Task
Line by line, repeat the data below exactly, beginning at the first line and ending at the line with "from mathutils import Vector, Matrix, noise". Omit pictures.

Information provided
──────

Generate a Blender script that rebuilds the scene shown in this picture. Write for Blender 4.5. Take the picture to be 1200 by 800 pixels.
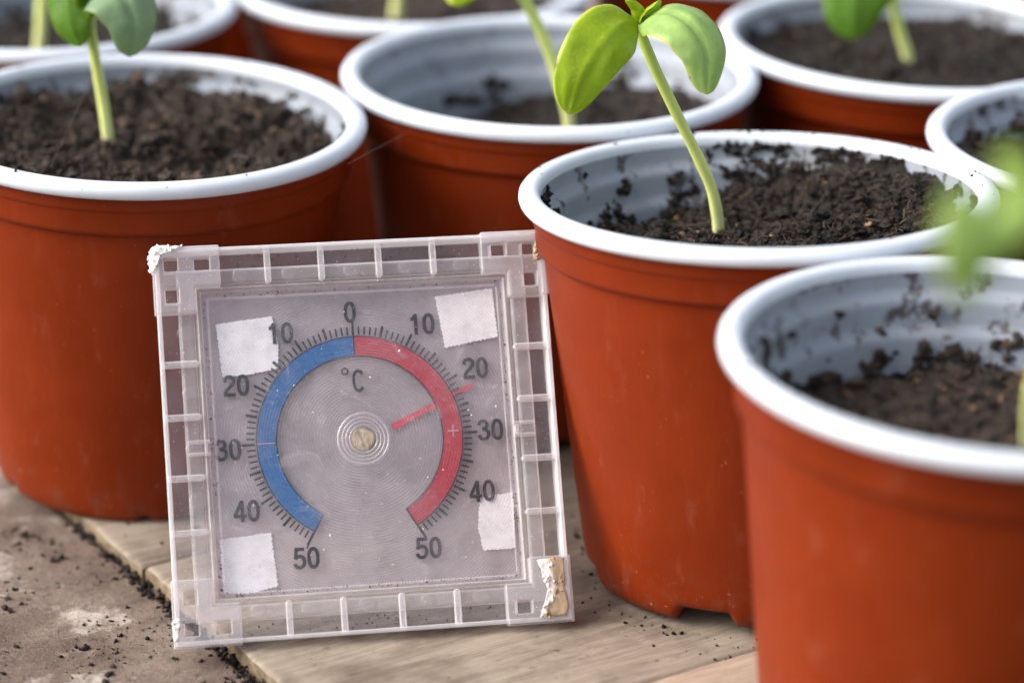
import bpy, math, random
import numpy as np
from mathutils import Vector, Matrix, noise

# ------------------------------------------------------------------ scene, camera, light
for o in list(bpy.data.objects):
    bpy.data.objects.remove(o)
U = 0.00857                       # metres per modelling unit (a pot rim is 10.5 units = 9 cm across)
scene = bpy.context.scene
COL = scene.collection
R = math.radians

cam_data = bpy.data.cameras.new('camera')
cam = bpy.data.objects.new('camera', cam_data)
COL.objects.link(cam)
cam_data.sensor_width = 36.0
cam_data.lens = 97.8
cam_data.clip_start = 0.01
cam_data.clip_end = 200.0
PITCH, ROLL = R(20.94), R(0.495)
fw = Vector((0, math.cos(PITCH), -math.sin(PITCH)))
rt0 = Vector((1, 0, 0)); up0 = Vector((0, math.sin(PITCH), math.cos(PITCH)))
rt = rt0 * math.cos(ROLL) + up0 * math.sin(ROLL)
up = -rt0 * math.sin(ROLL) + up0 * math.cos(ROLL)
cam.matrix_world = Matrix(((rt.x, up.x, -fw.x, 0), (rt.y, up.y, -fw.y, 0), (rt.z, up.z, -fw.z, 27.555 * U), (0, 0, 0, 1)))
cam_data.dof.use_dof = True
cam_data.dof.focus_distance = 60.8 * U
cam_data.dof.aperture_fstop = 7.3
cam_data.dof.aperture_blades = 0
scene.camera = cam

SUN_DIR = Vector((-0.80, -0.12, 0.60)).normalized()      # towards the sun
world = bpy.data.worlds.new('World')
scene.world = world
world.use_nodes = True
wt = world.node_tree
bg = wt.nodes['Background']
sky = wt.nodes.new('ShaderNodeTexSky')
sky.sky_type = 'NISHITA'
sky.sun_disc = False
sky.sun_elevation = math.asin(SUN_DIR.z)
sky.sun_rotation = math.atan2(SUN_DIR.x, SUN_DIR.y)
sky.air_density = 1.0
sky.dust_density = 4.0
sky.ozone_density = 1.0
hs = wt.nodes.new('ShaderNodeHueSaturation')          # a veiled, overcast sky: little blue left
hs.inputs['Saturation'].default_value = 0.50
wt.links.new(sky.outputs[0], hs.inputs['Color'])
wt.links.new(hs.outputs[0], bg.inputs[0])
bg.inputs[1].default_value = 0.13
sun_data = bpy.data.lights.new('sun', 'SUN')
sun_data.energy = 1.6
sun_data.angle = R(45)
sun_data.color = (1.0, 0.975, 0.94)
sun = bpy.data.objects.new('sun', sun_data)
COL.objects.link(sun)
sun.rotation_euler = (-SUN_DIR).to_track_quat('-Z', 'Y').to_euler()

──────

Solution for this problem
Generate a Blender script that rebuilds the scene shown in this picture. Write for Blender 4.5. Take the picture to be 1200 by 800 pixels.
import bpy, math, random
import numpy as np
from mathutils import Vector, Matrix, noise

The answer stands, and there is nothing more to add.